Religion Cloaks Bin Laden’s, Taliban’s Capitalist Core

The media call Osama bin Laden a fanatical Islamic fundamentalist. But make no mistake. Far more than any religious belief, it is bin Laden’s struggle with U.S. bosses over profit sources that drives him. The same goes for the Koran-thumping Taliban.

In the 1970s and 1980s bin Laden amassed billions as the construction firm he headed built roads, mosques, and military bases for the Saudi government. But the royal family refused to cut bin Laden a share of the even more lucrative oil business, which it reserves for itself and the Exxon Mobil axis. So bin Laden made a bid for state power. In 1990, after Iraq had invaded Kuwait, bin Laden tried to raise an army of his Afghan war veterans [see article] to "safeguard" the country. But the Saudi royals, aided a half a million U.S. troops, prevented the coup. Promptly stripped of Saudi citizenship for this act of treason, bin Laden moved to Sudan and began aiding Exxon Mobil’s rivals in the guise of a missionary. Bin Laden led an Islamic "anti-poverty" project that built a road from Khartoum to Port Sudan, literally paving the way for an oil export pipeline that the China National Oil Company and France’s Total soon exploited.
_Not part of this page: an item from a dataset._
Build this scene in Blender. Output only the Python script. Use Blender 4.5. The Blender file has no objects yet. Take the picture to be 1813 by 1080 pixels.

Non-royal Saudi businessmen, continue to fund bin Laden’s cause in Sudan.

From Sudan bin Laden jumped to Afghanistan, where the increasingly powerful fundamentalist Taliban had hopes of becoming energy barons. In the mid 1990s, Unocal and some non-U.S. firms were proposing pipelines that would carry gas and oil from Turkmenistan through Afghanistan to Pakistan. "The Taliban’s control of the pipeline route made the pipeline possible," said the husband of Pakistan’s president Bhutto (Taliban : Militant Islam, Oil, and Fundamentalism in Central Asia by Ahmed Rashid ). But almost immediately the Taliban turned against the U.S. oil bosses and vice versa. First, Unocal unilaterally set the Taliban’s future cut at a miserable 15 cents per 1,000 cubic feet. "The Taliban were incensed because they were not consulted about the gas price, and they demanded a larger transit fee" (Rashid). Then in 1999, Clinton forced Unocal to drop the project entirely. U.S. rulers felt that the Taliban could not or would not guarantee a stable Afhghanistan, especially since Russian influence in the region was rising under the newly elected Putin. From now on, Washington would employ a "get tough" policy against the Taliban.